| Stated goal |
All records below must be retyped exactly.

Records with scene code
- - - -

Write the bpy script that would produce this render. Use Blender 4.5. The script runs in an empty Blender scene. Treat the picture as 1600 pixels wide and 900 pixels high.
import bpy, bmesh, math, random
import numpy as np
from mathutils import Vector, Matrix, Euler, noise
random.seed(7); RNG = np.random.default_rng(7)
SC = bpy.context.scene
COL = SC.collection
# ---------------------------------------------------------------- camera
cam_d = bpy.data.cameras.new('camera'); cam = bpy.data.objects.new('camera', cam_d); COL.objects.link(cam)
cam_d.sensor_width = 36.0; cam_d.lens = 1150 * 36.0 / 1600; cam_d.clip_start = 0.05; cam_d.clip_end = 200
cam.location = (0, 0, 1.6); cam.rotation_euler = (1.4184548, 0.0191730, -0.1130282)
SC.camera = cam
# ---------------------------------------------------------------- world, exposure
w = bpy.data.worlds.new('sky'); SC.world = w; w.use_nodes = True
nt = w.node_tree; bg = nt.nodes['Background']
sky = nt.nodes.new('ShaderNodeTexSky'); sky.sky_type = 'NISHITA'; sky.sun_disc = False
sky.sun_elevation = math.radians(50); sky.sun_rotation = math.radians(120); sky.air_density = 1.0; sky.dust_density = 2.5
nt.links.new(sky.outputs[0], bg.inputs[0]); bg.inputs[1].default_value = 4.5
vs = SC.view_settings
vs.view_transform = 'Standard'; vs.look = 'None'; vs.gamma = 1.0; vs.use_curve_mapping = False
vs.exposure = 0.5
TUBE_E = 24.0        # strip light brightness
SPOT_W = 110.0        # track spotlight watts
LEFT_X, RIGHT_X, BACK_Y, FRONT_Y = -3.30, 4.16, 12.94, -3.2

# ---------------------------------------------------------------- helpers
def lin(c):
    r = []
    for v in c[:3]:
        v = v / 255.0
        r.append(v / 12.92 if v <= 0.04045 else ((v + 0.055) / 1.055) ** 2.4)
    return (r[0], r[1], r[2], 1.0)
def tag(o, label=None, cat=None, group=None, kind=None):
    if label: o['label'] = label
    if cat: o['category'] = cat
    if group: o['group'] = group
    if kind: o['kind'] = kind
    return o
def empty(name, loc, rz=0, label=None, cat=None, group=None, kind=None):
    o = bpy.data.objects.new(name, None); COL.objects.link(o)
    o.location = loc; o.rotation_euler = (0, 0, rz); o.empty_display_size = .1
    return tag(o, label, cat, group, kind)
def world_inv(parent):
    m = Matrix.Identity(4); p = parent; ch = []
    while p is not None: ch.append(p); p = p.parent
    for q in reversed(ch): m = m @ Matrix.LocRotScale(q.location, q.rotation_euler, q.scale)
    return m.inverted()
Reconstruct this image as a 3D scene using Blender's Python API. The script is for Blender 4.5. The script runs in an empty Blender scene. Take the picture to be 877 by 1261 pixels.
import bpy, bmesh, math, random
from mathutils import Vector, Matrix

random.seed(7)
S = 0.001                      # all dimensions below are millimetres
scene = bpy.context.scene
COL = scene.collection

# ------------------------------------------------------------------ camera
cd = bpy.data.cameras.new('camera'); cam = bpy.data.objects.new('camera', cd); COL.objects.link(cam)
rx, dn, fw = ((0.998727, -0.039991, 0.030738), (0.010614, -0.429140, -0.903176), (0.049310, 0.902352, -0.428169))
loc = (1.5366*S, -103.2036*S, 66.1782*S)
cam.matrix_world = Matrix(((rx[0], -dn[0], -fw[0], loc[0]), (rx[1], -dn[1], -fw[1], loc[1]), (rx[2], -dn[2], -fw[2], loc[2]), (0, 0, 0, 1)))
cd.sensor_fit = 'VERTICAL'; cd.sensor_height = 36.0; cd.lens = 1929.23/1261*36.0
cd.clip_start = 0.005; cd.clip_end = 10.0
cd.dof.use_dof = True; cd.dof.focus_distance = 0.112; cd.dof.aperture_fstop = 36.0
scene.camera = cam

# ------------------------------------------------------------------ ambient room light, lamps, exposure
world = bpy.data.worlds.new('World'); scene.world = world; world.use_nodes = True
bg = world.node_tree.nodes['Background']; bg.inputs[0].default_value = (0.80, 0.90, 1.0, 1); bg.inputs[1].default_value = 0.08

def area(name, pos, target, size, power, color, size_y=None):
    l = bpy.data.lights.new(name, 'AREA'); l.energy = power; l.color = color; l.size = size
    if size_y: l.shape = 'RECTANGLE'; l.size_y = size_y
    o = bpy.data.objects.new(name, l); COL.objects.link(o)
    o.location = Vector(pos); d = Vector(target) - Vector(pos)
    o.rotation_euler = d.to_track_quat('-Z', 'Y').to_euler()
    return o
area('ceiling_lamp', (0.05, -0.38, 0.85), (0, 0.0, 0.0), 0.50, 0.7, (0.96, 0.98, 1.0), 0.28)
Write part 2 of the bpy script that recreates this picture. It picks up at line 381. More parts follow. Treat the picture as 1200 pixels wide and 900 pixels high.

- - - -

| Finished exercise |
Write the bpy script that would produce this render. Use Blender 4.5. The script runs in an empty Blender scene. Treat the picture as 1600 pixels wide and 900 pixels high.
import bpy, bmesh, math, random
import numpy as np
from mathutils import Vector, Matrix, Euler, noise
random.seed(7); RNG = np.random.default_rng(7)
SC = bpy.context.scene
COL = SC.collection
# ---------------------------------------------------------------- camera
cam_d = bpy.data.cameras.new('camera'); cam = bpy.data.objects.new('camera', cam_d); COL.objects.link(cam)
cam_d.sensor_width = 36.0; cam_d.lens = 1150 * 36.0 / 1600; cam_d.clip_start = 0.05; cam_d.clip_end = 200
cam.location = (0, 0, 1.6); cam.rotation_euler = (1.4184548, 0.0191730, -0.1130282)
SC.camera = cam
# ---------------------------------------------------------------- world, exposure
w = bpy.data.worlds.new('sky'); SC.world = w; w.use_nodes = True
nt = w.node_tree; bg = nt.nodes['Background']
sky = nt.nodes.new('ShaderNodeTexSky'); sky.sky_type = 'NISHITA'; sky.sun_disc = False
sky.sun_elevation = math.radians(50); sky.sun_rotation = math.radians(120); sky.air_density = 1.0; sky.dust_density = 2.5
nt.links.new(sky.outputs[0], bg.inputs[0]); bg.inputs[1].default_value = 4.5
vs = SC.view_settings
vs.view_transform = 'Standard'; vs.look = 'None'; vs.gamma = 1.0; vs.use_curve_mapping = False
vs.exposure = 0.5
TUBE_E = 24.0        # strip light brightness
SPOT_W = 110.0        # track spotlight watts
LEFT_X, RIGHT_X, BACK_Y, FRONT_Y = -3.30, 4.16, 12.94, -3.2

# ---------------------------------------------------------------- helpers
def lin(c):
    r = []
    for v in c[:3]:
        v = v / 255.0
        r.append(v / 12.92 if v <= 0.04045 else ((v + 0.055) / 1.055) ** 2.4)
    return (r[0], r[1], r[2], 1.0)
def tag(o, label=None, cat=None, group=None, kind=None):
    if label: o['label'] = label
    if cat: o['category'] = cat
    if group: o['group'] = group
    if kind: o['kind'] = kind
    return o
def empty(name, loc, rz=0, label=None, cat=None, group=None, kind=None):
    o = bpy.data.objects.new(name, None); COL.objects.link(o)
    o.location = loc; o.rotation_euler = (0, 0, rz); o.empty_display_size = .1
    return tag(o, label, cat, group, kind)
def world_inv(parent):
    m = Matrix.Identity(4); p = parent; ch = []
    while p is not None: ch.append(p); p = p.parent
    for q in reversed(ch): m = m @ Matrix.LocRotScale(q.location, q.rotation_euler, q.scale)
    return m.inverted()
Reconstruct this image as a 3D scene using Blender's Python API. The script is for Blender 4.5. The script runs in an empty Blender scene. Take the picture to be 877 by 1261 pixels.
import bpy, bmesh, math, random
from mathutils import Vector, Matrix

random.seed(7)
S = 0.001                      # all dimensions below are millimetres
scene = bpy.context.scene
COL = scene.collection

# ------------------------------------------------------------------ camera
cd = bpy.data.cameras.new('camera'); cam = bpy.data.objects.new('camera', cd); COL.objects.link(cam)
rx, dn, fw = ((0.998727, -0.039991, 0.030738), (0.010614, -0.429140, -0.903176), (0.049310, 0.902352, -0.428169))
loc = (1.5366*S, -103.2036*S, 66.1782*S)
cam.matrix_world = Matrix(((rx[0], -dn[0], -fw[0], loc[0]), (rx[1], -dn[1], -fw[1], loc[1]), (rx[2], -dn[2], -fw[2], loc[2]), (0, 0, 0, 1)))
cd.sensor_fit = 'VERTICAL'; cd.sensor_height = 36.0; cd.lens = 1929.23/1261*36.0
cd.clip_start = 0.005; cd.clip_end = 10.0
cd.dof.use_dof = True; cd.dof.focus_distance = 0.112; cd.dof.aperture_fstop = 36.0
scene.camera = cam

# ------------------------------------------------------------------ ambient room light, lamps, exposure
world = bpy.data.worlds.new('World'); scene.world = world; world.use_nodes = True
bg = world.node_tree.nodes['Background']; bg.inputs[0].default_value = (0.80, 0.90, 1.0, 1); bg.inputs[1].default_value = 0.08

def area(name, pos, target, size, power, color, size_y=None):
    l = bpy.data.lights.new(name, 'AREA'); l.energy = power; l.color = color; l.size = size
    if size_y: l.shape = 'RECTANGLE'; l.size_y = size_y
    o = bpy.data.objects.new(name, l); COL.objects.link(o)
    o.location = Vector(pos); d = Vector(target) - Vector(pos)
    o.rotation_euler = d.to_track_quat('-Z', 'Y').to_euler()
    return o
area('ceiling_lamp', (0.05, -0.38, 0.85), (0, 0.0, 0.0), 0.50, 0.7, (0.96, 0.98, 1.0), 0.28)
Write part 2 of the bpy script that recreates this picture. It picks up at line 381. More parts follow. Treat the picture as 1200 pixels wide and 900 pixels high.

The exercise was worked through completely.